[Data extracted from a collection]
# # # # #

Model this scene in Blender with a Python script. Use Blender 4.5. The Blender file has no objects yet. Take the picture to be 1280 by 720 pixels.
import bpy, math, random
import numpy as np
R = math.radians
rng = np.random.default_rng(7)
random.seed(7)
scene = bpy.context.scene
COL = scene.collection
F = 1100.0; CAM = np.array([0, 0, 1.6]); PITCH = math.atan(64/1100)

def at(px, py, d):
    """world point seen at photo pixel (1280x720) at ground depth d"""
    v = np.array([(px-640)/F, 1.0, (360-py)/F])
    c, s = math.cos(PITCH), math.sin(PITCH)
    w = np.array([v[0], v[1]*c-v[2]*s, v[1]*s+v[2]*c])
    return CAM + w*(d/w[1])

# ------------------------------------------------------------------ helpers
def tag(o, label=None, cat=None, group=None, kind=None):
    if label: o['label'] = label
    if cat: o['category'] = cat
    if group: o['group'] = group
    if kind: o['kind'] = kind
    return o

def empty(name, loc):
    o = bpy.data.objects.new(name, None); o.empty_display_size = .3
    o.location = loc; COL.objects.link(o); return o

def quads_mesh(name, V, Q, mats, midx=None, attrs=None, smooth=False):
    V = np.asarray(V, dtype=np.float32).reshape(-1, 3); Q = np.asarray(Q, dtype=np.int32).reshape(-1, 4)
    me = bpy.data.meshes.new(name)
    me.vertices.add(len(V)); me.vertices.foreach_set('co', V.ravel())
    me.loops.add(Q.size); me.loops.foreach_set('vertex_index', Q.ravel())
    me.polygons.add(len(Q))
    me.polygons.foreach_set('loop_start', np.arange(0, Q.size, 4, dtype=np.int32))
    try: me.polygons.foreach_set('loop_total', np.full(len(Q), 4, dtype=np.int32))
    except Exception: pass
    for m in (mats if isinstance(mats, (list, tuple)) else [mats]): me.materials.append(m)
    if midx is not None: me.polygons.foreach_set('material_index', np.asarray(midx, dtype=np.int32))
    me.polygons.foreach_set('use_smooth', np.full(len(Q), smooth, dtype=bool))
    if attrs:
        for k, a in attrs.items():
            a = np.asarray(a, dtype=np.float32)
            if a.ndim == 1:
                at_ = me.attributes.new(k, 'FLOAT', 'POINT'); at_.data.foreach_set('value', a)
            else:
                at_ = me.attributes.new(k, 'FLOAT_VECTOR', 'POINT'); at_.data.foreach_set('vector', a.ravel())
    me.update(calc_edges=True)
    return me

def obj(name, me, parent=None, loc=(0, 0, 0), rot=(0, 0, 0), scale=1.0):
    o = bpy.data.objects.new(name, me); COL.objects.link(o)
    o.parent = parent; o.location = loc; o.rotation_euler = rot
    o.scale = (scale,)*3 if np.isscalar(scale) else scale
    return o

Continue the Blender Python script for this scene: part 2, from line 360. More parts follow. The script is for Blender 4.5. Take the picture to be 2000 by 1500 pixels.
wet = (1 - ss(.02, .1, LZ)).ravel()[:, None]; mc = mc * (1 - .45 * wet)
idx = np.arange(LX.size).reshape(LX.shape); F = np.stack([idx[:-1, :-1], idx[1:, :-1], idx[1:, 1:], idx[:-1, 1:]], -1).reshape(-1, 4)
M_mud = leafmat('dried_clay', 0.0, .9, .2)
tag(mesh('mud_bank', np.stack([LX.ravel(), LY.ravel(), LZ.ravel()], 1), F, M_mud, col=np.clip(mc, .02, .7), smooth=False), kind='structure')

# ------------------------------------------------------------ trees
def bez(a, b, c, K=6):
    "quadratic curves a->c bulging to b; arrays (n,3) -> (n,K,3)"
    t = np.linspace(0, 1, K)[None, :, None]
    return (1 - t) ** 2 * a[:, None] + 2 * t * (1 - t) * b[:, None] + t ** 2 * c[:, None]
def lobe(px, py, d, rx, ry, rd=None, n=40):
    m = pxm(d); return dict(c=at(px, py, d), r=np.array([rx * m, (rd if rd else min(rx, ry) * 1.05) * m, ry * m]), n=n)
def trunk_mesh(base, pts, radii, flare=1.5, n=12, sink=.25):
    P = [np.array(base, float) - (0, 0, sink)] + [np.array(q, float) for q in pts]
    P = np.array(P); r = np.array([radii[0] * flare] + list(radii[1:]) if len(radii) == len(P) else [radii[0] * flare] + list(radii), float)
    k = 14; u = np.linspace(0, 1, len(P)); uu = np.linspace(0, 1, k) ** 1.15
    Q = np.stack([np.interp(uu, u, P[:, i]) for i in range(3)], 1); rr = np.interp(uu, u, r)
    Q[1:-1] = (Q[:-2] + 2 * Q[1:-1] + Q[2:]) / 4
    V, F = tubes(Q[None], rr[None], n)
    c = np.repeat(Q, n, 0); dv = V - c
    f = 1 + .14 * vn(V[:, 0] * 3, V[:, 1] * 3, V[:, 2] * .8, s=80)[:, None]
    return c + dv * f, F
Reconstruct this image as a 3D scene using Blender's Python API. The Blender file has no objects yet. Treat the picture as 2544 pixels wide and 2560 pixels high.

# # # # #

▶ Objective:
Write every record out again, unaltered.

▶ Result of the exercise:
Model this scene in Blender with a Python script. Use Blender 4.5. The Blender file has no objects yet. Take the picture to be 1280 by 720 pixels.
import bpy, math, random
import numpy as np
R = math.radians
rng = np.random.default_rng(7)
random.seed(7)
scene = bpy.context.scene
COL = scene.collection
F = 1100.0; CAM = np.array([0, 0, 1.6]); PITCH = math.atan(64/1100)

def at(px, py, d):
    """world point seen at photo pixel (1280x720) at ground depth d"""
    v = np.array([(px-640)/F, 1.0, (360-py)/F])
    c, s = math.cos(PITCH), math.sin(PITCH)
    w = np.array([v[0], v[1]*c-v[2]*s, v[1]*s+v[2]*c])
    return CAM + w*(d/w[1])

# ------------------------------------------------------------------ helpers
def tag(o, label=None, cat=None, group=None, kind=None):
    if label: o['label'] = label
    if cat: o['category'] = cat
    if group: o['group'] = group
    if kind: o['kind'] = kind
    return o

def empty(name, loc):
    o = bpy.data.objects.new(name, None); o.empty_display_size = .3
    o.location = loc; COL.objects.link(o); return o

def quads_mesh(name, V, Q, mats, midx=None, attrs=None, smooth=False):
    V = np.asarray(V, dtype=np.float32).reshape(-1, 3); Q = np.asarray(Q, dtype=np.int32).reshape(-1, 4)
    me = bpy.data.meshes.new(name)
    me.vertices.add(len(V)); me.vertices.foreach_set('co', V.ravel())
    me.loops.add(Q.size); me.loops.foreach_set('vertex_index', Q.ravel())
    me.polygons.add(len(Q))
    me.polygons.foreach_set('loop_start', np.arange(0, Q.size, 4, dtype=np.int32))
    try: me.polygons.foreach_set('loop_total', np.full(len(Q), 4, dtype=np.int32))
    except Exception: pass
    for m in (mats if isinstance(mats, (list, tuple)) else [mats]): me.materials.append(m)
    if midx is not None: me.polygons.foreach_set('material_index', np.asarray(midx, dtype=np.int32))
    me.polygons.foreach_set('use_smooth', np.full(len(Q), smooth, dtype=bool))
    if attrs:
        for k, a in attrs.items():
            a = np.asarray(a, dtype=np.float32)
            if a.ndim == 1:
                at_ = me.attributes.new(k, 'FLOAT', 'POINT'); at_.data.foreach_set('value', a)
            else:
                at_ = me.attributes.new(k, 'FLOAT_VECTOR', 'POINT'); at_.data.foreach_set('vector', a.ravel())
    me.update(calc_edges=True)
    return me

def obj(name, me, parent=None, loc=(0, 0, 0), rot=(0, 0, 0), scale=1.0):
    o = bpy.data.objects.new(name, me); COL.objects.link(o)
    o.parent = parent; o.location = loc; o.rotation_euler = rot
    o.scale = (scale,)*3 if np.isscalar(scale) else scale
    return o

Continue the Blender Python script for this scene: part 2, from line 360. More parts follow. The script is for Blender 4.5. Take the picture to be 2000 by 1500 pixels.
wet = (1 - ss(.02, .1, LZ)).ravel()[:, None]; mc = mc * (1 - .45 * wet)
idx = np.arange(LX.size).reshape(LX.shape); F = np.stack([idx[:-1, :-1], idx[1:, :-1], idx[1:, 1:], idx[:-1, 1:]], -1).reshape(-1, 4)
M_mud = leafmat('dried_clay', 0.0, .9, .2)
tag(mesh('mud_bank', np.stack([LX.ravel(), LY.ravel(), LZ.ravel()], 1), F, M_mud, col=np.clip(mc, .02, .7), smooth=False), kind='structure')

# ------------------------------------------------------------ trees
def bez(a, b, c, K=6):
    "quadratic curves a->c bulging to b; arrays (n,3) -> (n,K,3)"
    t = np.linspace(0, 1, K)[None, :, None]
    return (1 - t) ** 2 * a[:, None] + 2 * t * (1 - t) * b[:, None] + t ** 2 * c[:, None]
def lobe(px, py, d, rx, ry, rd=None, n=40):
    m = pxm(d); return dict(c=at(px, py, d), r=np.array([rx * m, (rd if rd else min(rx, ry) * 1.05) * m, ry * m]), n=n)
def trunk_mesh(base, pts, radii, flare=1.5, n=12, sink=.25):
    P = [np.array(base, float) - (0, 0, sink)] + [np.array(q, float) for q in pts]
    P = np.array(P); r = np.array([radii[0] * flare] + list(radii[1:]) if len(radii) == len(P) else [radii[0] * flare] + list(radii), float)
    k = 14; u = np.linspace(0, 1, len(P)); uu = np.linspace(0, 1, k) ** 1.15
    Q = np.stack([np.interp(uu, u, P[:, i]) for i in range(3)], 1); rr = np.interp(uu, u, r)
    Q[1:-1] = (Q[:-2] + 2 * Q[1:-1] + Q[2:]) / 4
    V, F = tubes(Q[None], rr[None], n)
    c = np.repeat(Q, n, 0); dv = V - c
    f = 1 + .14 * vn(V[:, 0] * 3, V[:, 1] * 3, V[:, 2] * .8, s=80)[:, None]
    return c + dv * f, F
Reconstruct this image as a 3D scene using Blender's Python API. The Blender file has no objects yet. Treat the picture as 2544 pixels wide and 2560 pixels high.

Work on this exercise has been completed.